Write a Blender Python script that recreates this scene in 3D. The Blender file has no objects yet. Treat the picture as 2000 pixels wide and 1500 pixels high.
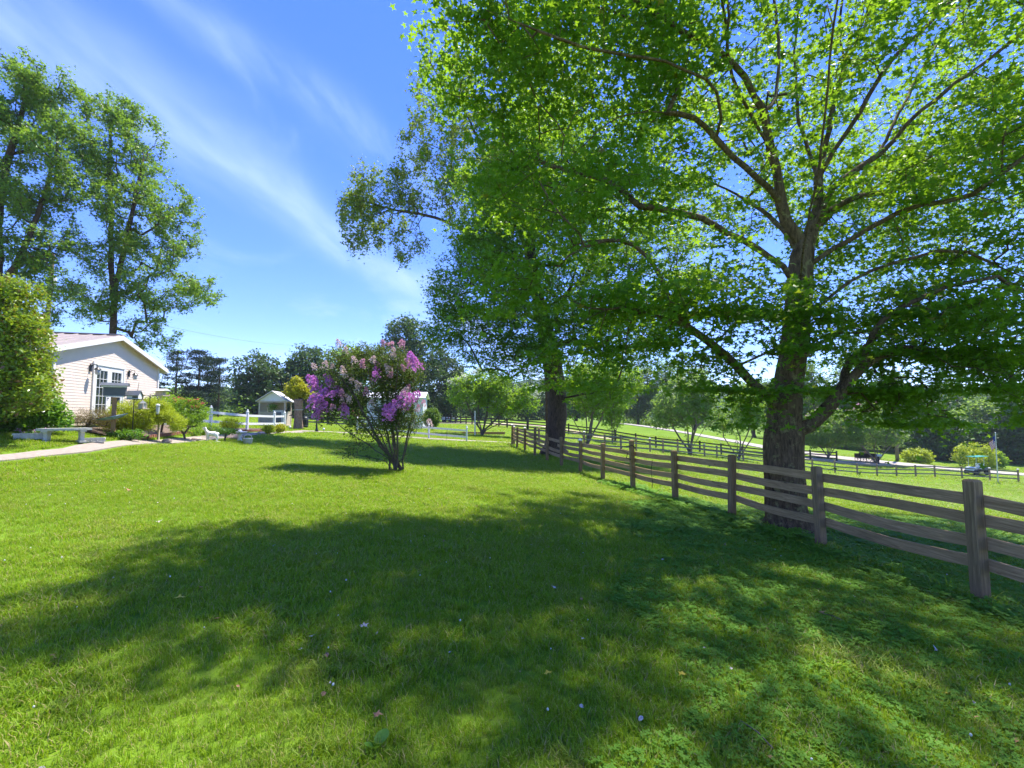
import bpy, math, random
import numpy as np
from mathutils import Vector, Matrix

SC = bpy.context.scene
COL = SC.collection
R = math.radians
rng = np.random.default_rng(7)
random.seed(11)

# ------------------------------------------------------------------ camera
F = 889.0 / 2000.0 * 36.0
PITCH = math.atan(58.0 / 889.0)
EYE = 1.75
cam_data = bpy.data.cameras.new('camera')
cam_data.lens = F
cam_data.sensor_width = 36.0
cam_data.clip_start = 0.05
cam_data.clip_end = 6000
cam = bpy.data.objects.new('camera', cam_data)
COL.objects.link(cam)
cam.location = (0, 0, EYE)
cam.rotation_euler = (math.pi / 2 + PITCH, 0, 0)
SC.camera = cam

# ------------------------------------------------------------------ sky, sun, exposure
SUN_EL, SUN_AZ = R(65), R(44)          # azimuth from +Y towards +X
SUN_STRENGTH = 2.1
SKY_STRENGTH = 0.15
EXPOSURE = 2.4
world = bpy.data.worlds.new('World')
SC.world = world
world.use_nodes = True
wn, wl = world.node_tree.nodes, world.node_tree.links
wn.clear()
out = wn.new('ShaderNodeOutputWorld')
bg = wn.new('ShaderNodeBackground'); bg.inputs['Strength'].default_value = SKY_STRENGTH
sky = wn.new('ShaderNodeTexSky'); sky.sky_type = 'NISHITA'; sky.sun_disc = False
sky.sun_elevation = SUN_EL; sky.sun_rotation = SUN_AZ
sky.air_density = 0.6; sky.dust_density = 0.0; sky.ozone_density = 3.0; sky.altitude = 300
hs = wn.new('ShaderNodeHueSaturation')
hs.inputs['Saturation'].default_value = 1.50; hs.inputs['Value'].default_value = 0.92
hs.inputs['Hue'].default_value = 0.527
gm = wn.new('ShaderNodeGamma'); gm.inputs[1].default_value = 0.70
wl.new(sky.outputs[0], gm.inputs[0]); wl.new(gm.outputs[0], hs.inputs['Color'])
tc = wn.new('ShaderNodeTexCoord')
sep = wn.new('ShaderNodeSeparateXYZ'); wl.new(tc.outputs['Generated'], sep.inputs[0])
def wmath(op, a, b=None, clamp=False):
    n = wn.new('ShaderNodeMath'); n.operation = op; n.use_clamp = clamp
    for i, v in enumerate((a, b)):
        if v is None: continue
        if isinstance(v, (int, float)): n.inputs[i].default_value = v
        else: wl.new(v, n.inputs[i])
    return n.outputs[0]
zz = wmath('ADD', wmath('MAXIMUM', sep.outputs[2], 0.0), 0.12)
px = wmath('DIVIDE', sep.outputs[0], zz); py = wmath('DIVIDE', sep.outputs[1], zz)
cmb = wn.new('ShaderNodeCombineXYZ'); wl.new(px, cmb.inputs[0]); wl.new(py, cmb.inputs[1])
def wnoise(rot, sc, loc, detail=6, dist=.4):
    mp = wn.new('ShaderNodeMapping'); mp.inputs['Rotation'].default_value = (0, 0, R(rot)); mp.inputs['Scale'].default_value = (*sc, 1); mp.inputs['Location'].default_value = (*loc, 0)
    wl.new(cmb.outputs[0], mp.inputs[0]); nz = wn.new('ShaderNodeTexNoise'); nz.inputs['Scale'].default_value = 1.0; nz.inputs['Detail'].default_value = detail
    nz.inputs['Roughness'].default_value = .55; nz.inputs['Distortion'].default_value = dist; wl.new(mp.outputs[0], nz.inputs['Vector']); return nz.outputs['Fac']
def sstep(v, a, b):
    m = wn.new('ShaderNodeMapRange'); m.interpolation_type = 'SMOOTHSTEP'; m.inputs['From Min'].default_value = a; m.inputs['From Max'].default_value = b; wl.new(v, m.inputs['Value']); return m.outputs[0]
def band_(x0, y0, nx, ny, w):
    """a long thin cirrus band lying across the sky"""
    d = wmath('ADD', wmath('MULTIPLY', wmath('SUBTRACT', px, x0), nx), wmath('MULTIPLY', wmath('SUBTRACT', py, y0), ny))
    d = wmath('ADD', d, wmath('MULTIPLY', wmath('SUBTRACT', nbig, .5), .35))
    return wmath('POWER', 2.718, wmath('MULTIPLY', wmath('MULTIPLY', d, d), -1 / (w * w)))
nbig = wnoise(15, (1.3, .8), (3.1, 1.7), 3)
nfine = wnoise(-18, (4.2, 1.5), (.4, .9), 7)
nlow = wnoise(62, (1.5, 1.3), (5.3, 2.2), 6)
c1 = wmath('MULTIPLY', band_(-.89, 1.30, .95, -.30, .13), sstep(nfine, .10, .85))
c2 = wmath('MULTIPLY', wmath('MULTIPLY', band_(-.66, .93, .87, -.49, .07), sstep(nfine, .35, .75)), .5)
c3 = wmath('MULTIPLY', sstep(nlow, .53, .72), sstep(sep.outputs[2], .42, .16))
c4 = wmath('MULTIPLY', sstep(nfine, .58, .85), .35)
csum = wmath('ADD', wmath('ADD', c1, c2), wmath('ADD', wmath('MULTIPLY', c3, .55), c4), True)
mixc = wn.new('ShaderNodeMixRGB'); mixc.inputs[2].default_value = (1.25, 1.60, 2.2, 1)
wl.new(wmath('MULTIPLY', csum, .62), mixc.inputs[0]); wl.new(hs.outputs[0], mixc.inputs[1])
wl.new(mixc.outputs[0], bg.inputs['Color']); wl.new(bg.outputs[0], out.inputs[0])

sd = bpy.data.lights.new('sun', 'SUN'); sd.energy = SUN_STRENGTH; sd.angle = R(0.9); sd.color = (1.0, 0.955, 0.87)
sun = bpy.data.objects.new('sun', sd); COL.objects.link(sun)
SV = Vector((math.cos(SUN_EL) * math.sin(SUN_AZ), math.cos(SUN_EL) * math.cos(SUN_AZ), math.sin(SUN_EL)))
sun.rotation_euler = SV.to_track_quat('Z', 'Y').to_euler()
sun.location = (10, 10, 40)
SC.view_settings.view_transform = 'Standard'
SC.view_settings.look = 'None'
SC.view_settings.exposure = EXPOSURE
SC.view_settings.gamma = 1.0
SC.view_settings.use_curve_mapping = False
SC.cycles.max_bounces = 12
SC.cycles.diffuse_bounces = 8
SC.cycles.glossy_bounces = 2
SC.cycles.transmission_bounces = 8
SC.cycles.transparent_max_bounces = 8
SC.cycles.sample_clamp_indirect = 10
SC.render.use_persistent_data = False

# ------------------------------------------------------------------ helpers
def P(px, py, Z):
    """where the sight line of a photograph pixel (2000 x 1500) is at depth Z; used to measure the place"""
    u = (px - 1000) / 889.0; v = (750 - py) / 889.0
    k = Z / (math.cos(PITCH) - v * math.sin(PITCH))
    return Vector((u * k, Z, EYE + k * (math.sin(PITCH) + v * math.cos(PITCH))))

CTRL = [(5.41,5.4,2.19),(5.21,7.83,2.28),(4.8,10.1,2.30),(4.39,12.4,2.39),(3.86,14.7,2.46),(3.35,17,2.48),(2.87,19.3,2.50),
 (2.33,21.6,2.50),(1.83,23.9,2.46),(1.3,26.2,2.37),(.8,28.4,2.32),(.34,30.6,2.28),(0,33,2.22),
 (0,0,1.75),(0,5,1.86),(-3,14,1.80),(-12.4,11,.99),(-13.4,17,1.05),(-14.5,22,1.14),(-15.5,32,1.33),(-15,14.8,.42),(-16.8,21.5,.46),
 (-12.7,13,.80),(-16.1,32,1.1),(-16.5,25,.85),(-14.1,33,1.3),(-3.5,35.5,2.16),(-3,45,2.16),(-18.6,36,1.0),(-11,92,1.86),(-.7,65,2.05),
 (-19,130,.9),(-15,55,1.67),(7.7,38,3.0),(14.5,44,3.8),(21.9,49,4.75),(25.2,50,5.2),(38.3,51,6.8),(47.8,52,7.1),(55,50,7.4),
 (13,57,3.46),(18,57,4.3),(23.6,57,4.84),(32,58,5.8),(43,60,6.5),(2.3,62,2.25),(20,20,3.8),(12,12,2.85),(10,3,2.55),(30,30,5.3),
 (60.7,60,7.56),(70,75,8.2),(26,110,2.35),(33.7,75,4.4),(32,95,3.2),(-30,20,-.1),(-25,0,.2),(-10,0,1.15),(0,-10,1.7),(10,-10,2.4),
 (-40,60,.5),(-60,120,0),(0,150,1.5),(60,150,6),(120,100,9),(120,200,9),(0,300,0),(-150,300,-2),(200,300,6),(-150,50,0),(40,-30,4),(-40,-40,0)]
_c = np.array(CTRL, float)
_S = 30.0
def _phi(r2): return 0.5 * r2 * np.log(r2 + 1e-9)
def _tps():
    n = len(_c); xy = _c[:, :2] / _S
    K = _phi(((xy[:, None] - xy[None]) ** 2).sum(-1)) + np.eye(n) * 0.0025
    Pm = np.hstack([np.ones((n, 1)), xy])
    A = np.block([[K, Pm], [Pm.T, np.zeros((3, 3))]])
    return np.linalg.solve(A, np.concatenate([EYE - _c[:, 2], np.zeros(3)]))
_w = _tps()
def gz(x, y):
    x = np.clip(np.asarray(x, float), -170, 230); y = np.clip(np.asarray(y, float), -60, 320)
    sh = np.broadcast(x, y).shape
    q = np.stack([np.broadcast_to(x, sh).ravel(), np.broadcast_to(y, sh).ravel()], 1) / _S
    o = np.empty(len(q)); xy = _c[:, :2] / _S
    for i in range(0, len(q), 20000):
        s = q[i:i + 20000]
        o[i:i + 20000] = _phi(((s[:, None] - xy[None]) ** 2).sum(-1)) @ _w[:-3] + _w[-3] + s @ _w[-2:]
    return o.reshape(sh)
def gz1(x, y): return float(gz(np.array([x]), np.array([y]))[0])
def G(px, Z):
    x = (px - 1000) / 889.0 * Z * 1.0
    return Vector((x, Z, gz1(x, Z)))

def tag(o, label=None, cat=None, group=None, kind=None):
    if label: o['label'] = label
    if cat: o['category'] = cat
    if group: o['group'] = group
    if kind: o['kind'] = kind
    return o
def thing(name, label, cat, loc=(0, 0, 0), rotz=0.0, group=None):
    o = bpy.data.objects.new(name, None); COL.objects.link(o)
    o.location = loc; o.rotation_euler = (0, 0, rotz); o.empty_display_size = 0.2
    return tag(o, label, cat, group)
def mobj(name, me, parent=None, loc=(0, 0, 0), kind=None):
    o = bpy.data.objects.new(name, me); COL.objects.link(o); o.location = loc
    if parent is not None: o.parent = parent
    if kind: o['kind'] = kind
    return o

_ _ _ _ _

- _The exercise_
Everything from the first line to the line with "SC.camera = cam" must be repeated exactly, and nothing else. Leave the pictures out.

- _Finished task_
Write a Blender Python script that recreates this scene in 3D. The Blender file has no objects yet. Treat the picture as 2000 pixels wide and 1500 pixels high.
import bpy, math, random
import numpy as np
from mathutils import Vector, Matrix

SC = bpy.context.scene
COL = SC.collection
R = math.radians
rng = np.random.default_rng(7)
random.seed(11)

# ------------------------------------------------------------------ camera
F = 889.0 / 2000.0 * 36.0
PITCH = math.atan(58.0 / 889.0)
EYE = 1.75
cam_data = bpy.data.cameras.new('camera')
cam_data.lens = F
cam_data.sensor_width = 36.0
cam_data.clip_start = 0.05
cam_data.clip_end = 6000
cam = bpy.data.objects.new('camera', cam_data)
COL.objects.link(cam)
cam.location = (0, 0, EYE)
cam.rotation_euler = (math.pi / 2 + PITCH, 0, 0)
SC.camera = cam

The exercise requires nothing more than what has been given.